RAW DATA —
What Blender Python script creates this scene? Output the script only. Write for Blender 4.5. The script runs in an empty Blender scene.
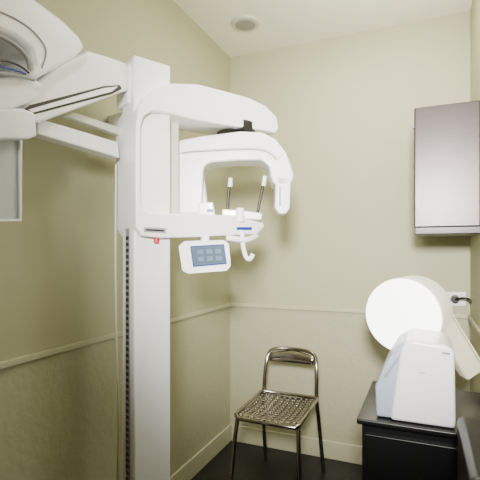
import bpy, bmesh, math
from mathutils import Vector, Matrix
S=bpy.context.scene
COL=S.collection
# ---------- survey frame (photo measurements -> room metres) ----------
FP=434.0; HZ=253.0; CH=1.27
a=math.radians(23.1)
F=Vector((-math.sin(a),math.cos(a),0)); R=Vector((math.cos(a),math.sin(a),0)); Z=Vector((0,0,1))
C=Vector((0,0,CH))
def ray(px,py): return F+R*((px-240)/FP)+Z*((HZ-py)/FP)
def U(px,py,z): return C+ray(px,py)*z
def onp(px,py,p,n):
    r=ray(px,py); t=(Vector(p)-C).dot(n)/r.dot(n); return C+r*t
# ---------- materials ----------
def mat(name,col,rough=0.5,metal=0.0,noise=0.0,scale=20,bump=0.0,emit=None,es=0,trans=0,spec=None,alpha=1,coat=0,stretch=None):
    m=bpy.data.materials.new(name); m.use_nodes=True
    nt=m.node_tree; b=nt.nodes['Principled BSDF']
    c=(col[0],col[1],col[2],1)
    b.inputs['Base Color'].default_value=c
    b.inputs['Roughness'].default_value=rough; b.inputs['Metallic'].default_value=metal
    if spec is not None: b.inputs['Specular IOR Level'].default_value=spec
    if coat: b.inputs['Coat Weight'].default_value=coat
    b.inputs['Transmission Weight'].default_value=trans
    b.inputs['Alpha'].default_value=alpha
    if emit: b.inputs['Emission Color'].default_value=(*emit,1); b.inputs['Emission Strength'].default_value=es
    tc=nt.nodes.new('ShaderNodeTexCoord'); nz=nt.nodes.new('ShaderNodeTexNoise'); nz.inputs['Scale'].default_value=scale
    nz.inputs['Detail'].default_value=4
    if stretch:
        mp=nt.nodes.new('ShaderNodeMapping'); mp.inputs['Scale'].default_value=stretch
        nt.links.new(tc.outputs['Object'],mp.inputs['Vector']); nt.links.new(mp.outputs['Vector'],nz.inputs['Vector'])
    else:
        nt.links.new(tc.outputs['Object'],nz.inputs['Vector'])
    if noise:
        mx=nt.nodes.new('ShaderNodeMix'); mx.data_type='RGBA'
        mx.inputs[6].default_value=tuple(v*(1-noise) for v in col)+(1,)
        mx.inputs[7].default_value=tuple(min(1,v*(1+noise)) for v in col)+(1,)
        nt.links.new(nz.outputs['Fac'],mx.inputs[0]); nt.links.new(mx.outputs[2],b.inputs['Base Color'])
    if bump:
        bp=nt.nodes.new('ShaderNodeBump'); bp.inputs['Strength'].default_value=bump; bp.inputs['Distance'].default_value=0.004
        nt.links.new(nz.outputs['Fac'],bp.inputs['Height']); nt.links.new(bp.outputs['Normal'],b.inputs['Normal'])
    return m
WALL=mat('wall_paint',(0.435,0.425,0.270),0.6,noise=0.03,scale=6)
WLOW=mat('wall_textured_paper',(0.425,0.41,0.270),0.5,noise=0.05,scale=38,bump=0.7)
CEIL=mat('ceiling_paint',(0.92,0.90,0.76),0.8,noise=0.01)
TRIM=mat('trim_paint',(0.50,0.485,0.33),0.35,noise=0.02)
FLOOR=mat('floor_dark',(0.005,0.005,0.005),0.45,noise=0.2,scale=40)
WHITE=mat('white_enamel',(0.95,0.95,0.96),0.3,noise=0.01,coat=0.3)
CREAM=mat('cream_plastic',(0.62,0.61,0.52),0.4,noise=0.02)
BEIGE=mat('beige_painted_arm',(0.55,0.51,0.39),0.4,noise=0.02)
GREY=mat('grey_plastic',(0.30,0.30,0.31),0.4,noise=0.03)
LGREY=mat('light_grey_plastic',(0.55,0.56,0.60),0.4,noise=0.02)
BLACK=mat('black_plastic',(0.005,0.005,0.006),0.35,noise=0.1)
DKMET=mat('dark_metal_panel',(0.095,0.082,0.082),0.36,metal=0.8,noise=0.10,scale=8,stretch=(1,1,12))
CHROME=mat('brushed_steel',(0.34,0.31,0.28),0.18,metal=1.0,noise=0.05)
SCREEN=mat('lcd_blue',(0.07,0.10,0.14),0.15,noise=0.15,scale=60,emit=(0.15,0.21,0.29),es=0.3)
BLUE=mat('blue_print',(0.01,0.04,0.25),0.4)
RED=mat('red_button',(0.6,0.03,0.02),0.4)
PALEB=mat('pale_blue_plastic',(0.40,0.45,0.58),0.35,noise=0.02)
GLASS=mat('frosted_acrylic',(0.75,0.8,0.86),0.2,trans=0.35,noise=0.01)
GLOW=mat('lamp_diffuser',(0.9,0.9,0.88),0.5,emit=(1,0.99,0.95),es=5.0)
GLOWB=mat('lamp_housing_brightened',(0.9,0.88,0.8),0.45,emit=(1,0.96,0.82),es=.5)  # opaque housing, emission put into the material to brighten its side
# ---------- helpers ----------
def empty(name,loc=(0,0,0)):
    e=bpy.data.objects.new(name,None); e.location=loc; e.empty_display_size=0.05; COL.objects.link(e); return e
def fin(ob,m,parent=None,bevel=0,seg=3,smooth=True):
    if m: ob.data.materials.append(m)
    if bevel:
        b=ob.modifiers.new('bevel','BEVEL'); b.width=bevel; b.segments=seg; b.limit_method='ANGLE'; b.angle_limit=math.radians(35)
    if smooth and ob.type=='MESH':
        for p in ob.data.polygons: p.use_smooth=True
        if bevel:
            w=ob.modifiers.new('wn','WEIGHTED_NORMAL'); w.keep_sharp=True
    if parent:
        ob.parent=parent; ob.matrix_parent_inverse=Matrix.Translation(-Vector(parent.location))
    return ob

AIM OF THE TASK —
Reproduce the material in full, word for word, and omit the pictures.

ANSWER TO THIS EXERCISE —
What Blender Python script creates this scene? Output the script only. Write for Blender 4.5. The script runs in an empty Blender scene.
import bpy, bmesh, math
from mathutils import Vector, Matrix
S=bpy.context.scene
COL=S.collection
# ---------- survey frame (photo measurements -> room metres) ----------
FP=434.0; HZ=253.0; CH=1.27
a=math.radians(23.1)
F=Vector((-math.sin(a),math.cos(a),0)); R=Vector((math.cos(a),math.sin(a),0)); Z=Vector((0,0,1))
C=Vector((0,0,CH))
def ray(px,py): return F+R*((px-240)/FP)+Z*((HZ-py)/FP)
def U(px,py,z): return C+ray(px,py)*z
def onp(px,py,p,n):
    r=ray(px,py); t=(Vector(p)-C).dot(n)/r.dot(n); return C+r*t
# ---------- materials ----------
def mat(name,col,rough=0.5,metal=0.0,noise=0.0,scale=20,bump=0.0,emit=None,es=0,trans=0,spec=None,alpha=1,coat=0,stretch=None):
    m=bpy.data.materials.new(name); m.use_nodes=True
    nt=m.node_tree; b=nt.nodes['Principled BSDF']
    c=(col[0],col[1],col[2],1)
    b.inputs['Base Color'].default_value=c
    b.inputs['Roughness'].default_value=rough; b.inputs['Metallic'].default_value=metal
    if spec is not None: b.inputs['Specular IOR Level'].default_value=spec
    if coat: b.inputs['Coat Weight'].default_value=coat
    b.inputs['Transmission Weight'].default_value=trans
    b.inputs['Alpha'].default_value=alpha
    if emit: b.inputs['Emission Color'].default_value=(*emit,1); b.inputs['Emission Strength'].default_value=es
    tc=nt.nodes.new('ShaderNodeTexCoord'); nz=nt.nodes.new('ShaderNodeTexNoise'); nz.inputs['Scale'].default_value=scale
    nz.inputs['Detail'].default_value=4
    if stretch:
        mp=nt.nodes.new('ShaderNodeMapping'); mp.inputs['Scale'].default_value=stretch
        nt.links.new(tc.outputs['Object'],mp.inputs['Vector']); nt.links.new(mp.outputs['Vector'],nz.inputs['Vector'])
    else:
        nt.links.new(tc.outputs['Object'],nz.inputs['Vector'])
    if noise:
        mx=nt.nodes.new('ShaderNodeMix'); mx.data_type='RGBA'
        mx.inputs[6].default_value=tuple(v*(1-noise) for v in col)+(1,)
        mx.inputs[7].default_value=tuple(min(1,v*(1+noise)) for v in col)+(1,)
        nt.links.new(nz.outputs['Fac'],mx.inputs[0]); nt.links.new(mx.outputs[2],b.inputs['Base Color'])
    if bump:
        bp=nt.nodes.new('ShaderNodeBump'); bp.inputs['Strength'].default_value=bump; bp.inputs['Distance'].default_value=0.004
        nt.links.new(nz.outputs['Fac'],bp.inputs['Height']); nt.links.new(bp.outputs['Normal'],b.inputs['Normal'])
    return m
WALL=mat('wall_paint',(0.435,0.425,0.270),0.6,noise=0.03,scale=6)
WLOW=mat('wall_textured_paper',(0.425,0.41,0.270),0.5,noise=0.05,scale=38,bump=0.7)
CEIL=mat('ceiling_paint',(0.92,0.90,0.76),0.8,noise=0.01)
TRIM=mat('trim_paint',(0.50,0.485,0.33),0.35,noise=0.02)
FLOOR=mat('floor_dark',(0.005,0.005,0.005),0.45,noise=0.2,scale=40)
WHITE=mat('white_enamel',(0.95,0.95,0.96),0.3,noise=0.01,coat=0.3)
CREAM=mat('cream_plastic',(0.62,0.61,0.52),0.4,noise=0.02)
BEIGE=mat('beige_painted_arm',(0.55,0.51,0.39),0.4,noise=0.02)
GREY=mat('grey_plastic',(0.30,0.30,0.31),0.4,noise=0.03)
LGREY=mat('light_grey_plastic',(0.55,0.56,0.60),0.4,noise=0.02)
BLACK=mat('black_plastic',(0.005,0.005,0.006),0.35,noise=0.1)
DKMET=mat('dark_metal_panel',(0.095,0.082,0.082),0.36,metal=0.8,noise=0.10,scale=8,stretch=(1,1,12))
CHROME=mat('brushed_steel',(0.34,0.31,0.28),0.18,metal=1.0,noise=0.05)
SCREEN=mat('lcd_blue',(0.07,0.10,0.14),0.15,noise=0.15,scale=60,emit=(0.15,0.21,0.29),es=0.3)
BLUE=mat('blue_print',(0.01,0.04,0.25),0.4)
RED=mat('red_button',(0.6,0.03,0.02),0.4)
PALEB=mat('pale_blue_plastic',(0.40,0.45,0.58),0.35,noise=0.02)
GLASS=mat('frosted_acrylic',(0.75,0.8,0.86),0.2,trans=0.35,noise=0.01)
GLOW=mat('lamp_diffuser',(0.9,0.9,0.88),0.5,emit=(1,0.99,0.95),es=5.0)
GLOWB=mat('lamp_housing_brightened',(0.9,0.88,0.8),0.45,emit=(1,0.96,0.82),es=.5)  # opaque housing, emission put into the material to brighten its side
# ---------- helpers ----------
def empty(name,loc=(0,0,0)):
    e=bpy.data.objects.new(name,None); e.location=loc; e.empty_display_size=0.05; COL.objects.link(e); return e
def fin(ob,m,parent=None,bevel=0,seg=3,smooth=True):
    if m: ob.data.materials.append(m)
    if bevel:
        b=ob.modifiers.new('bevel','BEVEL'); b.width=bevel; b.segments=seg; b.limit_method='ANGLE'; b.angle_limit=math.radians(35)
    if smooth and ob.type=='MESH':
        for p in ob.data.polygons: p.use_smooth=True
        if bevel:
            w=ob.modifiers.new('wn','WEIGHTED_NORMAL'); w.keep_sharp=True
    if parent:
        ob.parent=parent; ob.matrix_parent_inverse=Matrix.Translation(-Vector(parent.location))
    return ob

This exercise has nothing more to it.